HC Deb 15 June 1999 vol 333 cc122-3W
Miss McIntosh

To ask the Minister of Agriculture, Fisheries and Food (1) how the word veterinaire is being interpreted by his Department, with respect to the enforcement of EU hygiene directives; [86471]

(2) what training (a) environmental health officers and (b) meat inspectors would require to enable them to supervise meat hygiene inspections. [86472]

Mr. Rooker

EU meat hygiene rules lay down specific requirements about the level and frequency of supervision of licensed meat plants.

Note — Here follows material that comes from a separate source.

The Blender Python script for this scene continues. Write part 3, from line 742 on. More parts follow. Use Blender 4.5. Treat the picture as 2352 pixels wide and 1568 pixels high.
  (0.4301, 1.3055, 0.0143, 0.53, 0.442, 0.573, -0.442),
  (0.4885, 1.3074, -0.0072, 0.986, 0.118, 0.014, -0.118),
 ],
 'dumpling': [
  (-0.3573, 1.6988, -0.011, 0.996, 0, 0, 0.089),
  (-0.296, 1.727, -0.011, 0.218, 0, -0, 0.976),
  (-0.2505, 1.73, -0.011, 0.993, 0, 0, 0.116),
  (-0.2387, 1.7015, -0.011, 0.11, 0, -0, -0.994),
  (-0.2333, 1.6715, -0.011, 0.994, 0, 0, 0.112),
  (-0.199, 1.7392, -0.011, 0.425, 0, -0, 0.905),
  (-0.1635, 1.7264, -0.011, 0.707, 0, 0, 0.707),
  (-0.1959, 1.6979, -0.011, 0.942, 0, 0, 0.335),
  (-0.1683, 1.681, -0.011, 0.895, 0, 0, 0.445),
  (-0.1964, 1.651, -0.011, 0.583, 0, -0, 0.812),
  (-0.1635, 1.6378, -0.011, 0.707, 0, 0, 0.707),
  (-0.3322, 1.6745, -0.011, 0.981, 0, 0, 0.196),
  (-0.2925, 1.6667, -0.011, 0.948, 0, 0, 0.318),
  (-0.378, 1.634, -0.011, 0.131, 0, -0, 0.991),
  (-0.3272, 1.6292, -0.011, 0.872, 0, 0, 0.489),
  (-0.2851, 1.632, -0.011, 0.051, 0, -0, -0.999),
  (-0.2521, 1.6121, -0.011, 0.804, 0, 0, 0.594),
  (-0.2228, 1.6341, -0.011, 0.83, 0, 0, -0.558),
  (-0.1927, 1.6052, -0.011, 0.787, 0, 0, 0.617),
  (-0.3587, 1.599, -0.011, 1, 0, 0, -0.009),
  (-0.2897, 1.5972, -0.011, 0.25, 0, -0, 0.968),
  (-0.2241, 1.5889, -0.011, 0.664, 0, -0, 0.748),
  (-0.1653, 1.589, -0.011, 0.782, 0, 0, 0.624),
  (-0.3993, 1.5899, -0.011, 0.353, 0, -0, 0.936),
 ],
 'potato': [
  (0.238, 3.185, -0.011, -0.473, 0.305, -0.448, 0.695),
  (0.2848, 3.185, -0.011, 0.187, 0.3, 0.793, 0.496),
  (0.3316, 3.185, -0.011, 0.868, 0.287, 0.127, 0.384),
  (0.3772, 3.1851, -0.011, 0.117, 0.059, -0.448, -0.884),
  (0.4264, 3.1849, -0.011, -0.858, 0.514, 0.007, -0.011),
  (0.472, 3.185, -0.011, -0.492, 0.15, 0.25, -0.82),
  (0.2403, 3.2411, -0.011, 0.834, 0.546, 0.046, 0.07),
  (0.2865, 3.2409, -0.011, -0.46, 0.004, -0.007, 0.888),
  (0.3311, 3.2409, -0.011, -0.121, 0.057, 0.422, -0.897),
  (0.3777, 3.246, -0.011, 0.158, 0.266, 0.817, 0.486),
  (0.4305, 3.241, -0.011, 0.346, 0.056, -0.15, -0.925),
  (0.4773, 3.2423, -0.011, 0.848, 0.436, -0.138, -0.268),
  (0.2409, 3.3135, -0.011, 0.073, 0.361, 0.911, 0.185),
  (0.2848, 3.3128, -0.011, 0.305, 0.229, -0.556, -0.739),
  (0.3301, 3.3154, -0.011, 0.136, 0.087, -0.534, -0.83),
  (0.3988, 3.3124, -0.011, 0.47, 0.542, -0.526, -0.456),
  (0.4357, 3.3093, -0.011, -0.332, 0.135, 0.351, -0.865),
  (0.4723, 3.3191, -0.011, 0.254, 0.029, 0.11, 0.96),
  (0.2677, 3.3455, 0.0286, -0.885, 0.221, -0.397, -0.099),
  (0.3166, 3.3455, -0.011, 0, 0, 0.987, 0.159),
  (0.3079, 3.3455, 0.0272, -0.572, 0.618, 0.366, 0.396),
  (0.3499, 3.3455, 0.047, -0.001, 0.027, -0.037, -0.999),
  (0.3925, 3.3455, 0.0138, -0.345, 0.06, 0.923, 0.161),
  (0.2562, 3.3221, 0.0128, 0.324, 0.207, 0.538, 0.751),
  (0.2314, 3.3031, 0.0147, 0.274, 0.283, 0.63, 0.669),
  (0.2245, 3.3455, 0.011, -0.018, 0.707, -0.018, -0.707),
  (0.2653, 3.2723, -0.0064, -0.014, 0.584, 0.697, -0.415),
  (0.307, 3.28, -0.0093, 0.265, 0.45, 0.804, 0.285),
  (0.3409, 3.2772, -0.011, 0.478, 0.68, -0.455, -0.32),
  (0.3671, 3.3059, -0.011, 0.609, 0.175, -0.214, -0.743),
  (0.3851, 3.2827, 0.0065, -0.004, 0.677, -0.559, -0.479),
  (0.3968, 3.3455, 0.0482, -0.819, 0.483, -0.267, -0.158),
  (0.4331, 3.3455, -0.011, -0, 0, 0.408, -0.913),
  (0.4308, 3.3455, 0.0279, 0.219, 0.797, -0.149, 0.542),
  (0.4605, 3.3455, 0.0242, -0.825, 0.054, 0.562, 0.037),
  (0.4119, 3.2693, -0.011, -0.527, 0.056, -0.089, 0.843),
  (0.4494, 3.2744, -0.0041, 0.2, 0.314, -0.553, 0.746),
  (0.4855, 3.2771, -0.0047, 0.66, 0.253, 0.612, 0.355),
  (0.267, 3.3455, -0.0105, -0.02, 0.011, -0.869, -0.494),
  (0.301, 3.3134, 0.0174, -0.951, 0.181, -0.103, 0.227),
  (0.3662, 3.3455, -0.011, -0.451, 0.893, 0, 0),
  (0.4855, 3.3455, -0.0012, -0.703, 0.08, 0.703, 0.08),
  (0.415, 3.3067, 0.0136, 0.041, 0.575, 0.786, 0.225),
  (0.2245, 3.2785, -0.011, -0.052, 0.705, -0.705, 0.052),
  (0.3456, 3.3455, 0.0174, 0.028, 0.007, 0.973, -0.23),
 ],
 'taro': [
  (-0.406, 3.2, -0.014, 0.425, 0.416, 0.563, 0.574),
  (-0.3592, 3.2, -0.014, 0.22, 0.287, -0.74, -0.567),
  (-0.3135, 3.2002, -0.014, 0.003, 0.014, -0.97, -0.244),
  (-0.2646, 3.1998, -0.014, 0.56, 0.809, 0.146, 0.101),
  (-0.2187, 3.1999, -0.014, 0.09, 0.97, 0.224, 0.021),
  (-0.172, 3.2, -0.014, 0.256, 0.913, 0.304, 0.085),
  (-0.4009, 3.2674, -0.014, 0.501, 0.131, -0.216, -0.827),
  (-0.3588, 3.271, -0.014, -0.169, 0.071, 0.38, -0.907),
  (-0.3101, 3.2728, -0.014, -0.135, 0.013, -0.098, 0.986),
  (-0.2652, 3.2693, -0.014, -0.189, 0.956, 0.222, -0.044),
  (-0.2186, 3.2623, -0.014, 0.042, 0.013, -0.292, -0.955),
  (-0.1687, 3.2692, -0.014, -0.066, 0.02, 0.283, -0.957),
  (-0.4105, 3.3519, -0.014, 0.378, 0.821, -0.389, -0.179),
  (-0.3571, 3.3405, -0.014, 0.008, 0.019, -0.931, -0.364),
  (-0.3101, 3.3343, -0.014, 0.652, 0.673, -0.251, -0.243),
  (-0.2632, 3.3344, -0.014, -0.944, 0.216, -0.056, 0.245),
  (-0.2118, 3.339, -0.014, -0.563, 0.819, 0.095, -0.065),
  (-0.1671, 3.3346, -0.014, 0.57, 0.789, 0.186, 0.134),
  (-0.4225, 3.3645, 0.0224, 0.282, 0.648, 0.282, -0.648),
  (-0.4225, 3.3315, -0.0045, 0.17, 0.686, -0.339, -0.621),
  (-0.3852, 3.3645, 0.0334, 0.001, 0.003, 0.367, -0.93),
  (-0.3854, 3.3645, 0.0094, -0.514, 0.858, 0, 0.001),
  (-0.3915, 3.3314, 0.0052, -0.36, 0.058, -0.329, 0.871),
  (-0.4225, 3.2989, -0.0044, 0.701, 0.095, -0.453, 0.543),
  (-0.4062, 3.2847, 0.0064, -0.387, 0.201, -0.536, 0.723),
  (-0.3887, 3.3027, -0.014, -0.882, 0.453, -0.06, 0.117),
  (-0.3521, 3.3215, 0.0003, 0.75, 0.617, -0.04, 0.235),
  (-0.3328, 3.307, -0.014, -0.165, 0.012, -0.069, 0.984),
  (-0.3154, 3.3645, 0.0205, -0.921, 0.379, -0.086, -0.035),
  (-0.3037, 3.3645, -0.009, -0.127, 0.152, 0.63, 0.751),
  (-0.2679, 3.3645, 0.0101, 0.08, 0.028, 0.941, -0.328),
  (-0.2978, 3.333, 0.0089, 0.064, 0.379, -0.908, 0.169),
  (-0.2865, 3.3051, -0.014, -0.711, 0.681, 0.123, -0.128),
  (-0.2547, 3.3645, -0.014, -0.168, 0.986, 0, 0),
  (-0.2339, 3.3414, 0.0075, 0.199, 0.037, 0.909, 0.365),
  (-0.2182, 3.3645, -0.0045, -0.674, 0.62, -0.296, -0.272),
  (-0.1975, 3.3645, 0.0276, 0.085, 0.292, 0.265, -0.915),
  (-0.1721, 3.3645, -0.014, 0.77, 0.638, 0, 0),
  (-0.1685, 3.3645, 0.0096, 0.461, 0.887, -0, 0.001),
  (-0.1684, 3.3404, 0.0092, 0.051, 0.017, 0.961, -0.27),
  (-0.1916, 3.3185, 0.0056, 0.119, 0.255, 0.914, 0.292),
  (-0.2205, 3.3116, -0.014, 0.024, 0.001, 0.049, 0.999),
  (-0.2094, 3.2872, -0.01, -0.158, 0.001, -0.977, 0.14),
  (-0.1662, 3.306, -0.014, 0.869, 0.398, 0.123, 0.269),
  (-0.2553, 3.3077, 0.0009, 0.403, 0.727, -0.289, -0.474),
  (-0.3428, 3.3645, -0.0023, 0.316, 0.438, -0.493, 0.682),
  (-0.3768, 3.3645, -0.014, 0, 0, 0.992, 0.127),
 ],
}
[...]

Such functions are assigned to "official veterinarians", defined in those rules asthe veterinarian designated by the central competent authority of the Member State". Although the EU meat hygiene rules do not define "veterinarian", the EU Directives on the mutual recognition of veterinary qualifications and on veterinary training (78/1026/EEC and 78/1027/EEC) clearly define veterinarians in terms of named qualifications for each member state (which other member states must recognise) and in terms of the subjects that their veterinary courses must have covered and the length of training.

Given the aim of the EU meat hygiene rules (namely, to prescribe minimum standards of health inspections in licensed meat plants) and the functions allocated to official veterinarians under those rules, my Department takes the view that references in those rules to "official veterinarian" must be construed consistently with the EU rules on veterinary qualifications. In short, an "official veterinarian" for meat hygiene purposes must be a veterinarian whose veterinary qualifications meet the terms of the relevant Directives. As such, environmental health officers and meat inspectors would be eligible to supervise meat hygiene inspections only if they were also fully qualified veterinarians.